A fresh blanket of snow covers the rural area of Edgewood.

Leo Bessler

When South Sound Washingtonians think of snow days, we think of a gentle change of pace. Life seems to quiet down, we spend more time with family and friends and we take a break from our noisy life. Even quite literally, when we leave the warm comfort of our home, the snowy weather is audibly quieter as the snow suspended in the air drowns out the ambient noise.

A fresh blanket of snow covers the rural area of Edgewood.
(Photo courtesy of Charlie Jones)

That rosy picture, however, seems to have been forever tainted by the current snow week that we are slowly crawling ourselves out of. Road closures, traffic jams, people trapped in their homes. At Sea-Tac Airport, incoming flights sat on the ground for five hours waiting for gates to free up.

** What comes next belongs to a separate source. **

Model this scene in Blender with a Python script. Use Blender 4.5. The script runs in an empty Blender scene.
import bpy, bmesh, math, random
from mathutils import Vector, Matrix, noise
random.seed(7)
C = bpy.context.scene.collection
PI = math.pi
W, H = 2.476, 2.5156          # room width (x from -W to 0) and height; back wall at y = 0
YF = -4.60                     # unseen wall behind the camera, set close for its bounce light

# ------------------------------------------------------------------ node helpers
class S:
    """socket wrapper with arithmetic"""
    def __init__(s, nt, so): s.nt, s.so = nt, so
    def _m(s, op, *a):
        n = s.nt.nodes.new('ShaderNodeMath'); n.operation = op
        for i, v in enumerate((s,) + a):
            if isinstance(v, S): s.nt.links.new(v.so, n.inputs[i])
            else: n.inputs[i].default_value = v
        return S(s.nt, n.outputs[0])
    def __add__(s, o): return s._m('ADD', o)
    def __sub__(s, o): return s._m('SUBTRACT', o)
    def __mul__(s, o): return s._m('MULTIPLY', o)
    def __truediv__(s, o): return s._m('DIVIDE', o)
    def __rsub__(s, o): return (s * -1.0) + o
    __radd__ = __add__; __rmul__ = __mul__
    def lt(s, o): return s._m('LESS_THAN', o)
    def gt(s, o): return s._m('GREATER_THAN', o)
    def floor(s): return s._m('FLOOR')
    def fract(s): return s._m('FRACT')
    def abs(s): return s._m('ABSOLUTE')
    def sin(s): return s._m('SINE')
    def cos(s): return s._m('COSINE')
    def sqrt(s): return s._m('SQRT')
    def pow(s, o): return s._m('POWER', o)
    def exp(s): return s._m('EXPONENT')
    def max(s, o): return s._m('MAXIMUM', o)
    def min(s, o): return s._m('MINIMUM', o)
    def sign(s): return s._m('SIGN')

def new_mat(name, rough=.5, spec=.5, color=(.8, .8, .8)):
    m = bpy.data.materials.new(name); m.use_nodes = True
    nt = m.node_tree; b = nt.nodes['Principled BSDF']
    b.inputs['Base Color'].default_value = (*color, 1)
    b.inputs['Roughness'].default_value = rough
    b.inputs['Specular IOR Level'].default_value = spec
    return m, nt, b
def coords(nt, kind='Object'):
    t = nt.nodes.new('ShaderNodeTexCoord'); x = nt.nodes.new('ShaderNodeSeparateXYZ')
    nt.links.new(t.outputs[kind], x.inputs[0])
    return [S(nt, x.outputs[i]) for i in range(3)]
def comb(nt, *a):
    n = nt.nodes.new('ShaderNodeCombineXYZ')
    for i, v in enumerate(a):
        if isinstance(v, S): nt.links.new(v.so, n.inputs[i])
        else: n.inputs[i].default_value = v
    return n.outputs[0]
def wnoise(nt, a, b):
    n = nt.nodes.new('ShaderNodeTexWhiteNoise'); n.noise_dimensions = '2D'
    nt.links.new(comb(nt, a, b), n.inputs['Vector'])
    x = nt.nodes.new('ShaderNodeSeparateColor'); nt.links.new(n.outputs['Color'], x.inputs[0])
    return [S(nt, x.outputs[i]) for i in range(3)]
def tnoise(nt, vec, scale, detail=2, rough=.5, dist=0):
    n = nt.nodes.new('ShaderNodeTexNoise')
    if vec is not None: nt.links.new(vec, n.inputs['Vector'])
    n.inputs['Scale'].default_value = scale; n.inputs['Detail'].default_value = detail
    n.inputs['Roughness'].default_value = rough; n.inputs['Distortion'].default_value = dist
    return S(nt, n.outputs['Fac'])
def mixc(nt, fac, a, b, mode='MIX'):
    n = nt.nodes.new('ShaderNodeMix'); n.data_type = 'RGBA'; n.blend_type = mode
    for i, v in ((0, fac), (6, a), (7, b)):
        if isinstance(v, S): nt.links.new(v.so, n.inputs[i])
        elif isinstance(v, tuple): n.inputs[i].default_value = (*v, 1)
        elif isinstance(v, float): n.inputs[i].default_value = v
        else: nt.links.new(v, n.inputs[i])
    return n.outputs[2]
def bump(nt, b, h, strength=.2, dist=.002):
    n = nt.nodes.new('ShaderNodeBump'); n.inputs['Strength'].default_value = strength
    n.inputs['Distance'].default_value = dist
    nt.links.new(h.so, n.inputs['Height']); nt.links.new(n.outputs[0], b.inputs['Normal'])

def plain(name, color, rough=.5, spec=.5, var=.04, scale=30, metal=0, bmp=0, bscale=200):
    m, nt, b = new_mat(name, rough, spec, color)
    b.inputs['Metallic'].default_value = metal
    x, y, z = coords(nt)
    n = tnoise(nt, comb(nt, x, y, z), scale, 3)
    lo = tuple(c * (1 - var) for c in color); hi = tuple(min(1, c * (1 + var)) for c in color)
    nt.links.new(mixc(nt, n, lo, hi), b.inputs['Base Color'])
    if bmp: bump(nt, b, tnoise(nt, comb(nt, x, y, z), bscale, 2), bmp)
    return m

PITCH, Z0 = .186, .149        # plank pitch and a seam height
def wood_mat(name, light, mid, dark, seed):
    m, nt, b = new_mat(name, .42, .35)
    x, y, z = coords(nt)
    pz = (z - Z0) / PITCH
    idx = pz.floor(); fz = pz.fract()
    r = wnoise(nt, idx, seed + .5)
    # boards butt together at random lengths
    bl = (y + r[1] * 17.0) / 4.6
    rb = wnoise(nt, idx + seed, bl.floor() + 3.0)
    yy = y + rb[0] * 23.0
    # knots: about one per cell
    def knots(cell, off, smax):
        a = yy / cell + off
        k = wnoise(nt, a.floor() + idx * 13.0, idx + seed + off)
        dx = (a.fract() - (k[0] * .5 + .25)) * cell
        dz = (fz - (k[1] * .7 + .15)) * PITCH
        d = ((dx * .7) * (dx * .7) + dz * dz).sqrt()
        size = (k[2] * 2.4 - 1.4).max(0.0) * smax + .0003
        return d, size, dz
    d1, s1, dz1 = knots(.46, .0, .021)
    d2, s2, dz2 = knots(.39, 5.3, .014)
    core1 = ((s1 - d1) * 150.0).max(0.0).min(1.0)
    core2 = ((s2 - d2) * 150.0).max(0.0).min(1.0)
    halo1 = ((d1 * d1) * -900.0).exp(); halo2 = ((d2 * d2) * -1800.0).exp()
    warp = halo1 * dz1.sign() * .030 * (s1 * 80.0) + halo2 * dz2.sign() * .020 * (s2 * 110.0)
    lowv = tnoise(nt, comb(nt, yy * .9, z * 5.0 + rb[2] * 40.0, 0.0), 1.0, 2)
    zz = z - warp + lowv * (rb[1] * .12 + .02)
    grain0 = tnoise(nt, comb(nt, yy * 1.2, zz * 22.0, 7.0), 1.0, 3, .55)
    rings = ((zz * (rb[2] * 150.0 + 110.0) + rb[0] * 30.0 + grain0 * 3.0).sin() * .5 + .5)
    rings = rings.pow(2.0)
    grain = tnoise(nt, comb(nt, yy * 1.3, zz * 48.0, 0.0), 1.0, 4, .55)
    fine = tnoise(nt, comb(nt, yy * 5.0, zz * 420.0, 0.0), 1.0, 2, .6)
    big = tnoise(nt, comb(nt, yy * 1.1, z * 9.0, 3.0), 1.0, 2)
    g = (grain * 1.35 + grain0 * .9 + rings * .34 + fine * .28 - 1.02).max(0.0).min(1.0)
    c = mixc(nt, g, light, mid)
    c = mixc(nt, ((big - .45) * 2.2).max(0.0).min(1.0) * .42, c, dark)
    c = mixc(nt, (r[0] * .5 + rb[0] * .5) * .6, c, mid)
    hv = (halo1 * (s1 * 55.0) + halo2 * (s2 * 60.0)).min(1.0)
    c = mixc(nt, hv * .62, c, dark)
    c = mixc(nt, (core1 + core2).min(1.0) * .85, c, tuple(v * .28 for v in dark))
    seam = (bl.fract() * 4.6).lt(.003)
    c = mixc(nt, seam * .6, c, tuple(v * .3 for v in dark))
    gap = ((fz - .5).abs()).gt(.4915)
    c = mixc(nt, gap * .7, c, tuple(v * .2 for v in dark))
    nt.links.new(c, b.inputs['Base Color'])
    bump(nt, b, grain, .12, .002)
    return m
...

In Tacoma, the snow and ice wreaked havoc on the roads. Senior Abby Weller said, “I nearly totaled my car on the icy and steep roads of North Tacoma.” In my own family, bad roads caused damage to my parent’s car after sliding into a guardrail.

Frightening stories like these are experiences we all share. When contextualized to the entire population of the South Sound, the destruction and cost that the snow brings is nothing short of astonishing. With a GDP of nearly 400 billion dollars, our region is an economic powerhouse for the country. Roughly speaking, if poor snow clearing infrastructure keeps around half of our population out of work for a few days, that is billions of dollars just written off. Not to mention, the millions of dollars of damages that poor road conditions cost everyday Washington residents.

Investing in more snow plows seems like a no brainer. In fact, this controversy seems to pop up every time there is a large snow event. In December of 2008 heavy snowfall and abnormally cold temperatures brought Seattle to a grinding halt and once again exposed its weak snow removal infrastructure. The ordeal led to the removal of the mayor at the time and improved infrastructure but as we saw in the past week, the problem persists.

In Yakima, a city around the same size as Tacoma, 89 snow removal vehicles keep the roads clear and the economy running. In Tacoma, just 12 plows are tasked with clearing the entire city. Full disclosure, Yakima averages around 18 inches of snow to Tacoma’s 4 inches of snow however in the past 15 years, multiple 10+ inch snow storms have led to large scale economic stoppages in Tacoma. Yakima does not suffer from these issues.

Knowing this, it is clear that nearly all of our region’s snow folly is almost completely avoidable. Snow and cold snaps like the one we just experienced points out an embarrassing weak point in our infrastructure and inefficiencies in our local government. Every single plow added to Tacoma’s fleet is an economic boon.

For Bellarmine students, the snow covered roads meant immobility as many parents did not allow their children behind the wheel. For those lucky enough to leave the house, things got hairy. Senior Tashi Landers-Quinn explanined how he “almost died” on his way to Crystal Mountain Ski Resort. “The previous night’s rain had turned the roads into a skating rink and even in my four wheel drive car, I nearly flipped my car skidding out around a turn.”

Heart skipping stories like this show that the writing is on the wall for the south sound area. The occasional snow day is an amazing break from the dark and often depressing winter weather. However, when a snow day turns into a snow and ice week, our area should be prepared to take on the winter weather.